また、リーダーはメンバーにはできない仕事こそ引き受けていくべきだ。
たとえば、チームのメンバーが経営陣やクライアント企業の幹部に直接働きかけて、予算の確保や意思決定の承認を得るのは難しいだろう。だからこそ、リーダーがその役割を担い、メンバーが自分の業務に集中できるようにしていこう。
余計なタスクを抱えられるほど
リーダーは暇じゃない
リーダーシップについて、リーダーが責任を負うべき分野は次のように多岐にわたる。
・チームの目的・ビジョン・行動指針を打ち立てる
・それらを日々の意思決定に活かしながら、一貫性をもって伝えつづける
・チームが望む文化を育む
・必要なタスクを明確にし、それを誰が担うかを決める
・誰がいつまでに何をやるかを管理し、進捗を確認する
・チーム内外の衝突を解消し、実務をこなすメンバーを守り、支援する
これらの業務はリーダーだからこそ担うべきものであり、それだけで十分にフルタイムの仕事になる。したがって、本来行なうべきではないタスクも抱え込んでしまうと、これらをこなすことが難しくなってしまう。

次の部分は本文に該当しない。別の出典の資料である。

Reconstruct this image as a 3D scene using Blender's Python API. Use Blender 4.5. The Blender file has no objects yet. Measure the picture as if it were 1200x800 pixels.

そのため、多くのリーダーはGTD(編集部注/筆者が提唱した仕事整理法。頭の中のやるべきことをすべて外に書き出し、体系的に管理することで、ストレスなく仕事を進めることを目的とする)で提唱されている「仕事を明確にするための質問」の順番を少し変えている。
通常であれば、「次に何をすべきか?」を考えたあとに、それを誰かに任せるかどうかを判断する。
しかし、リーダーはまず「これは誰かに任せられるか?」と考える。任せられる仕事であれば、できるだけ大きなまとまりで引き渡すようにする。
単に「次にやるべきこと」だけを任せるのではなく、プロジェクト全体を委ねたり、場合によっては自分が担当していた業務領域そのものを引き継いでもらったりすることで、リーダーが本来行なうべき仕事に集中できるようにするためだ。